Please return the full listing below without altering anything.

+--

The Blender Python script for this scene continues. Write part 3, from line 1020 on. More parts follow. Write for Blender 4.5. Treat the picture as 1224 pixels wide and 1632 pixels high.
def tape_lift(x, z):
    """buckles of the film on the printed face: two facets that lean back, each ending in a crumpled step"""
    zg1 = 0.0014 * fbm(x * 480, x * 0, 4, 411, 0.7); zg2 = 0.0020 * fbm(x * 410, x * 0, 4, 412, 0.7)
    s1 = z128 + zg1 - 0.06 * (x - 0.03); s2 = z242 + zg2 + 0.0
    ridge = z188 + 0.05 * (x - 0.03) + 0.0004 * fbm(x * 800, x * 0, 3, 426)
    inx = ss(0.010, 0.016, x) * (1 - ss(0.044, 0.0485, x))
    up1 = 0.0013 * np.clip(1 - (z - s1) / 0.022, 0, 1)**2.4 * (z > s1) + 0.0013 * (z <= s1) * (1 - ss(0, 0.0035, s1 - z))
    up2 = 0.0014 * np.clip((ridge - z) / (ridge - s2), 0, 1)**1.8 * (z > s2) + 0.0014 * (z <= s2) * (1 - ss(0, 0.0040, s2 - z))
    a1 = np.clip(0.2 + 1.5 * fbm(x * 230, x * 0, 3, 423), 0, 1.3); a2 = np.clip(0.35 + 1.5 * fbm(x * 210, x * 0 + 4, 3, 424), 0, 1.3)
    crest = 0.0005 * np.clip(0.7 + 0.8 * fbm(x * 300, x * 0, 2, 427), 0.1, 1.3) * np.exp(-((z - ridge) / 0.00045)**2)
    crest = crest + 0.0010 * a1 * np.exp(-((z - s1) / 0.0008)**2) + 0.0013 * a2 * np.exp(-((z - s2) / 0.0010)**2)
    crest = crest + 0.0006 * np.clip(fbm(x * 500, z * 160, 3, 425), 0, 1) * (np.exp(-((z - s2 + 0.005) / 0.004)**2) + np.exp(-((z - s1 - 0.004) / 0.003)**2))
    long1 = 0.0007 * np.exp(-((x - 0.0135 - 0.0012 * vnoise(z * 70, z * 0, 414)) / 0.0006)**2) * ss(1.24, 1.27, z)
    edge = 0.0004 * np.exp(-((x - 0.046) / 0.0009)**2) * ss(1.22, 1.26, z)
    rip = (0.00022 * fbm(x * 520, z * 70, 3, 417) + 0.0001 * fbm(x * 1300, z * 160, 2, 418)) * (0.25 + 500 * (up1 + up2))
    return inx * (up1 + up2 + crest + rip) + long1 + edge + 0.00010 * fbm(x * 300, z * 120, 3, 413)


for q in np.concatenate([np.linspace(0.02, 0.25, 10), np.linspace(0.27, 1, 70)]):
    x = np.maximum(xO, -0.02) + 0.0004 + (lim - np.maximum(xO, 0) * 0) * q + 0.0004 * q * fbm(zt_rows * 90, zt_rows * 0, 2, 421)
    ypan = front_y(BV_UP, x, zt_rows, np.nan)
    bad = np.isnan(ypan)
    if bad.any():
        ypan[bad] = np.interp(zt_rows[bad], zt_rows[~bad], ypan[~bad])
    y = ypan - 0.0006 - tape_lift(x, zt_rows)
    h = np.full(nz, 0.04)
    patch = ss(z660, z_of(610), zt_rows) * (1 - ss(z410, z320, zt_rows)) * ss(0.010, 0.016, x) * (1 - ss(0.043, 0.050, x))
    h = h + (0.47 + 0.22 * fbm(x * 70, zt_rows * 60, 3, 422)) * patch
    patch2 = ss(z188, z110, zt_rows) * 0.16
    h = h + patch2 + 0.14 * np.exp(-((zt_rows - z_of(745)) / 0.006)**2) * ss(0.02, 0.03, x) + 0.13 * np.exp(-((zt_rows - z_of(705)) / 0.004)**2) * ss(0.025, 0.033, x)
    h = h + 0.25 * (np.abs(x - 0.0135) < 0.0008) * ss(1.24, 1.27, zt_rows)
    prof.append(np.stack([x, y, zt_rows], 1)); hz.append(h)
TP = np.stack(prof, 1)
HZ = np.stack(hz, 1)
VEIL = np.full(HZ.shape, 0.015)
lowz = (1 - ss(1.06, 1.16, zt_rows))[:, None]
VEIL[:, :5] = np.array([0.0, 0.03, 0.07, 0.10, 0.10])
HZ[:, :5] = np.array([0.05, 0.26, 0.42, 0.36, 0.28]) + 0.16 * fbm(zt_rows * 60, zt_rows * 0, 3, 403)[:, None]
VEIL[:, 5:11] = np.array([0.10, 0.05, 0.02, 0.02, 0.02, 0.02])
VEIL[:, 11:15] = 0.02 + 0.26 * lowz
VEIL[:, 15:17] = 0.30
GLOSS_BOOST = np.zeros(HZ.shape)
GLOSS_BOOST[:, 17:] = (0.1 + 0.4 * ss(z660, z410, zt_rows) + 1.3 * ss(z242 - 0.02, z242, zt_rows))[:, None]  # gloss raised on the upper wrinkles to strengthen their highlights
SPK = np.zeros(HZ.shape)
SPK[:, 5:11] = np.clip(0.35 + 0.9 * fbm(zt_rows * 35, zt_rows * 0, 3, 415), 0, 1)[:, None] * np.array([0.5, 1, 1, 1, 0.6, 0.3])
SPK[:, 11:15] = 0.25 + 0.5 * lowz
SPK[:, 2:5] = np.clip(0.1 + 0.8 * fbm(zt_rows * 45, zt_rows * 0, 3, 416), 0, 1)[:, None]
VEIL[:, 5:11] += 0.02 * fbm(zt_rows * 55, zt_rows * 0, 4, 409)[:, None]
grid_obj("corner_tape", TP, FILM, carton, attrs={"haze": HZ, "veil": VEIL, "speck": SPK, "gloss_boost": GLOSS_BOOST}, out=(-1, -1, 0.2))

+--

The completed task
The Blender Python script for this scene continues. Write part 3, from line 1020 on. More parts follow. Write for Blender 4.5. Treat the picture as 1224 pixels wide and 1632 pixels high.
def tape_lift(x, z):
    """buckles of the film on the printed face: two facets that lean back, each ending in a crumpled step"""
    zg1 = 0.0014 * fbm(x * 480, x * 0, 4, 411, 0.7); zg2 = 0.0020 * fbm(x * 410, x * 0, 4, 412, 0.7)
    s1 = z128 + zg1 - 0.06 * (x - 0.03); s2 = z242 + zg2 + 0.0
    ridge = z188 + 0.05 * (x - 0.03) + 0.0004 * fbm(x * 800, x * 0, 3, 426)
    inx = ss(0.010, 0.016, x) * (1 - ss(0.044, 0.0485, x))
    up1 = 0.0013 * np.clip(1 - (z - s1) / 0.022, 0, 1)**2.4 * (z > s1) + 0.0013 * (z <= s1) * (1 - ss(0, 0.0035, s1 - z))
    up2 = 0.0014 * np.clip((ridge - z) / (ridge - s2), 0, 1)**1.8 * (z > s2) + 0.0014 * (z <= s2) * (1 - ss(0, 0.0040, s2 - z))
    a1 = np.clip(0.2 + 1.5 * fbm(x * 230, x * 0, 3, 423), 0, 1.3); a2 = np.clip(0.35 + 1.5 * fbm(x * 210, x * 0 + 4, 3, 424), 0, 1.3)
    crest = 0.0005 * np.clip(0.7 + 0.8 * fbm(x * 300, x * 0, 2, 427), 0.1, 1.3) * np.exp(-((z - ridge) / 0.00045)**2)
    crest = crest + 0.0010 * a1 * np.exp(-((z - s1) / 0.0008)**2) + 0.0013 * a2 * np.exp(-((z - s2) / 0.0010)**2)
    crest = crest + 0.0006 * np.clip(fbm(x * 500, z * 160, 3, 425), 0, 1) * (np.exp(-((z - s2 + 0.005) / 0.004)**2) + np.exp(-((z - s1 - 0.004) / 0.003)**2))
    long1 = 0.0007 * np.exp(-((x - 0.0135 - 0.0012 * vnoise(z * 70, z * 0, 414)) / 0.0006)**2) * ss(1.24, 1.27, z)
    edge = 0.0004 * np.exp(-((x - 0.046) / 0.0009)**2) * ss(1.22, 1.26, z)
    rip = (0.00022 * fbm(x * 520, z * 70, 3, 417) + 0.0001 * fbm(x * 1300, z * 160, 2, 418)) * (0.25 + 500 * (up1 + up2))
    return inx * (up1 + up2 + crest + rip) + long1 + edge + 0.00010 * fbm(x * 300, z * 120, 3, 413)


for q in np.concatenate([np.linspace(0.02, 0.25, 10), np.linspace(0.27, 1, 70)]):
    x = np.maximum(xO, -0.02) + 0.0004 + (lim - np.maximum(xO, 0) * 0) * q + 0.0004 * q * fbm(zt_rows * 90, zt_rows * 0, 2, 421)
    ypan = front_y(BV_UP, x, zt_rows, np.nan)
    bad = np.isnan(ypan)
    if bad.any():
        ypan[bad] = np.interp(zt_rows[bad], zt_rows[~bad], ypan[~bad])
    y = ypan - 0.0006 - tape_lift(x, zt_rows)
    h = np.full(nz, 0.04)
    patch = ss(z660, z_of(610), zt_rows) * (1 - ss(z410, z320, zt_rows)) * ss(0.010, 0.016, x) * (1 - ss(0.043, 0.050, x))
    h = h + (0.47 + 0.22 * fbm(x * 70, zt_rows * 60, 3, 422)) * patch
    patch2 = ss(z188, z110, zt_rows) * 0.16
    h = h + patch2 + 0.14 * np.exp(-((zt_rows - z_of(745)) / 0.006)**2) * ss(0.02, 0.03, x) + 0.13 * np.exp(-((zt_rows - z_of(705)) / 0.004)**2) * ss(0.025, 0.033, x)
    h = h + 0.25 * (np.abs(x - 0.0135) < 0.0008) * ss(1.24, 1.27, zt_rows)
    prof.append(np.stack([x, y, zt_rows], 1)); hz.append(h)
TP = np.stack(prof, 1)
HZ = np.stack(hz, 1)
VEIL = np.full(HZ.shape, 0.015)
lowz = (1 - ss(1.06, 1.16, zt_rows))[:, None]
VEIL[:, :5] = np.array([0.0, 0.03, 0.07, 0.10, 0.10])
HZ[:, :5] = np.array([0.05, 0.26, 0.42, 0.36, 0.28]) + 0.16 * fbm(zt_rows * 60, zt_rows * 0, 3, 403)[:, None]
VEIL[:, 5:11] = np.array([0.10, 0.05, 0.02, 0.02, 0.02, 0.02])
VEIL[:, 11:15] = 0.02 + 0.26 * lowz
VEIL[:, 15:17] = 0.30
GLOSS_BOOST = np.zeros(HZ.shape)
GLOSS_BOOST[:, 17:] = (0.1 + 0.4 * ss(z660, z410, zt_rows) + 1.3 * ss(z242 - 0.02, z242, zt_rows))[:, None]  # gloss raised on the upper wrinkles to strengthen their highlights
SPK = np.zeros(HZ.shape)
SPK[:, 5:11] = np.clip(0.35 + 0.9 * fbm(zt_rows * 35, zt_rows * 0, 3, 415), 0, 1)[:, None] * np.array([0.5, 1, 1, 1, 0.6, 0.3])
SPK[:, 11:15] = 0.25 + 0.5 * lowz
SPK[:, 2:5] = np.clip(0.1 + 0.8 * fbm(zt_rows * 45, zt_rows * 0, 3, 416), 0, 1)[:, None]
VEIL[:, 5:11] += 0.02 * fbm(zt_rows * 55, zt_rows * 0, 4, 409)[:, None]
grid_obj("corner_tape", TP, FILM, carton, attrs={"haze": HZ, "veil": VEIL, "speck": SPK, "gloss_boost": GLOSS_BOOST}, out=(-1, -1, 0.2))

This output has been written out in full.